Touch is a basic human need, beyond sex or love-making, people need touch. They need to be hugged, carressed, confirmed. They need someone to talk to, in that way that lovers do. As I write this Gimme Shelter comes on my itunes... My brother, years ago, waiting tables at a spiffy bar in Halifax, had a table of women ask him - "if you could have sex with anyone on earth, who would it be?" He thought for a few seconds, then said, "the backup singer on gimme shelter." Incredulous, they said, "do you even know what she looks like?" He said, "I don't care." Our needs are more complex than we think they are.
Nicolai Tesla, the man who invented half the electronics we use in our culture today, and some we haven't put to use yet, fell in love with a pigeon. It's true, for how long I forget - the last weeks or months of his life, in a little apartment, he was in love with a pigeon. I digress.

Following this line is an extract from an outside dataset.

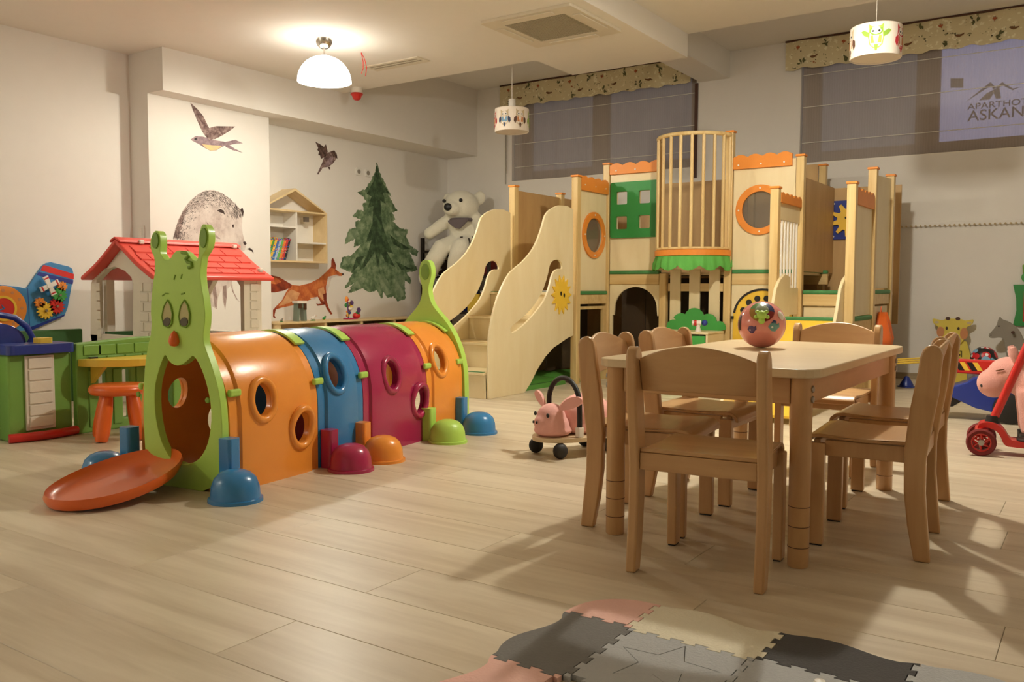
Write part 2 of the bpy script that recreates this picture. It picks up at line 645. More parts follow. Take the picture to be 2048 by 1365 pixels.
# ---- windows
def window(n, q, mull):
    x0, x1, z0, z1 = q
    ya, yb = YB + .20, YB + .27
    fr = MB()
    fr.box(x0, x0 + .07, ya, yb, z0, z1).box(x1 - .07, x1, ya, yb, z0, z1).box(x0 + .07, x1 - .07, ya, yb, z0, z0 + .07).box(x0 + .07, x1 - .07, ya, yb, z1 - .07, z1)
    w_ = structure('window_%d' % n, fr, M['winframe'])
    build('mullion', MB().box(mull - .035, mull + .035, ya, yb, z0 + .07, z1 - .07), M['winframe'], w_, world=True)
    for a, b_ in ((x0 + .07, mull - .035), (mull + .035, x1 - .07)):
        s = MB()
        s.box(a, a + .06, ya - .015, yb - .01, z0 + .07, z1 - .07).box(b_ - .06, b_, ya - .015, yb - .01, z0 + .07, z1 - .07)
        s.box(a + .06, b_ - .06, ya - .015, yb - .01, z0 + .07, z0 + .13).box(a + .06, b_ - .06, ya - .015, yb - .01, z1 - .13, z1 - .07)
        sash = build('sash', s, M['winframe'], w_, world=True, bevel=.004)
        p = build('pane', MB().box(a + .06, b_ - .06, ya + .02, ya + .026, z0 + .13, z1 - .13), M['glass'], w_, world=True)
    build('window_sill', MB().box(x0, x1, YB - .0, ya, z0, z0 + .012), M['white_lam'], w_, world=True)
    return w_


window(1, W1, -4.66)
window(2, W2, -1.385)
# ================================================================== WINDOW DRESSING, LAMPS, CEILING FITTINGS
M['v_brown'] = plain('valance_bird_brown', (120, 84, 54), 0.9)
M['v_rust'] = plain('valance_flower_rust', (176, 96, 58), 0.9)
M['v_leaf'] = plain('valance_leaf_green', (96, 96, 60), 0.9)
M['v_dark'] = plain('valance_berry', (70, 62, 44), 0.9)


def valance(x0, x1, z0, z1, label):
    t = thing('window_valance', label, 'valance', ((x0 + x1) / 2, YB - .035, z0), group='printed window valances')
    n = 120
    mb = MB()
    vs = []
    for i in range(n + 1):
        u = x0 + (x1 - x0) * i / n
        yy = YB - .035 + .010 * math.sin(u * 11) + .006 * math.sin(u * 27 + 1)
        zb = z0 + .007 * math.sin(u * 23) + .005 * math.sin(u * 41)
        for (z, dy) in ((z1, 0), ((z0 + z1) / 2, -.004), (zb, 0)):
            vs.append((u, yy + dy, z))
        for (z, dy) in ((zb, .006), ((z0 + z1) / 2, .004), (z1, .006)):
            vs.append((u, yy + dy, z))
    fs = []
    for i in range(n):
        a, b_ = i * 6, i * 6 + 6
        for k in range(6):
            k2 = (k + 1) % 6
            fs.append((a + k, b_ + k, b_ + k2, a + k2))
    fs += [(0, 1, 2, 3, 4, 5), tuple(n * 6 + k for k in (5, 4, 3, 2, 1, 0))]
    mb.add(vs, fs)
    build('cloth', mb, M['valance'], t, world=True, smooth=60)
    rv = random.Random(int(-x0 * 100))

    def motif(name, pts, u0, zc, mat, s=1.0, flip=1, rot=0.0):
        q = []
        for (a, b_) in pts:
            a, b_ = a * flip * s, b_ * s
            q.append((u0 + a * math.cos(rot) - b_ * math.sin(rot), zc + a * math.sin(rot) + b_ * math.cos(rot)))
        m_ = MB()
        m_.prism(q, 0, .0012, lambda u, v, w_: (u, YB - .035 + .010 * math.sin(u * 11) + .006 * math.sin(u * 27 + 1) - .0065 - w_, v))
        build(name, m_, mat, t, world=True)
    bird = [(-.034, .0), (-.026, .010), (-.012, .012), (.004, .008), (.020, .010), (.040, .016), (.034, .004), (.018, -.006), (.0, -.012), (-.016, -.010), (-.026, -.002)]
    leaf = [(0, 0), (.010, .008), (.026, .010), (.040, .004), (.028, -.004), (.012, -.005)]
    flower = [(0, -.022), (.006, -.006), (.018, -.002), (.016, .012), (.005, .008), (0, .024), (-.007, .009), (-.018, .013), (-.016, -.004), (-.005, -.007)]
    zm = (z0 + z1) / 2
    u = x0 + .10
    while u < x1 - .12:
        motif('bird_print', bird, u + .16, zm - .035 + rv.uniform(-.01, .01), M['v_brown'], 1.0, 1 if rv.random() < .6 else -1, rv.uniform(-.2, .2))
        motif('flower_print', flower, u + .02, zm + .065, M['v_rust'], 1.0, 1, rv.uniform(-.4, .4))
        for (du, dz, a0) in ((.27, .075, 0), (.05, -.075, 1)):
            if u + du > x1 - .05: continue
            for k in range(5):
                motif('leaf_print', leaf, u + du + rv.uniform(-.02, .02), zm + dz + rv.uniform(-.012, .012), M['v_leaf'], rv.uniform(.7, 1.1), 1, rv.uniform(-3.1, 3.1))
        for k in range(4):
            motif('dot_print', circ(0, 0, .006, 7), min(u + rv.uniform(-.05, .33), x1 - .03), zm + rv.uniform(-.08, .09), M['v_dark'], rv.uniform(.6, 1.2))
        u += .40
    build('top_rail', MB().box(x0, x1, YB - .05, YB - .001, z1, z1 + .012), M['brown'], t, world=True)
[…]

Being homeless doesn't really make you more marketable in the dating world. The lack of a home is only a small factor - the fact that you will be leaving is a lot bigger. I don't know the solution. What would a wandering knight do? Likely -sleep with/kiss the temptress, ignore the one who could lead him to his destiny. I seem to be on track so far.
But then - there was the White Mountain, a mountain I climbed in California. It was so achingly beautiful, that I think I fell in love. Is that crazy? Don't answer that. Up above the treeline, with the wind cutting like knives, or fingernails, mist swirling about like white lace; enticing, revealing, concealing. Stark cliffs, rock shattered by frost and wind, into elegant shapes attesting to a long history of the searing and delicious pain of transformation. I spent the whole day up there, by myself, certainly not lonely. Complete.
I found a 100' length of climbing rope, brand new. Normally when I find things in the outdoors I leave them where they were so the owner can come back for them. Not this time, I took it as a sign, to climb. Mountains and life.
I talked to the mountain, and the rocks, crags and cliffs were its vocal cords, the howling wind its breath. I was not alone.
Where does a traveller find Love?
Where does one without shelter find shelter? In meaning perhaps. Maybe that's why knights, pilgrims, explorers, are able to go without that need being met (if they do); it's met on a deeper level.
I did the dragons will until you came...
And then you stood among the dragon rings.
I mocked, being crazy, but you mastered it
And broke the chain and set my ankles free,
Saint George, or else a pagan Perseus;
And now we stare astonished at the sea,
And a miraculous strange bird shrieks at us.
In my friend Lamont's words - travel makes everything more extreme; joy, loneliness, pain, moments of abject self-pity, followed by utter joy. You can't hide from yourself and how you relate to the world around you.
I think we find love where we find it, a mountain, a pigeon, a lover, a friend. The periods of loneliness as a traveller, and you always have them - prepare you, I think, to go past your own boundaries, to find love where it really exists, instead of where you thought it was going to be.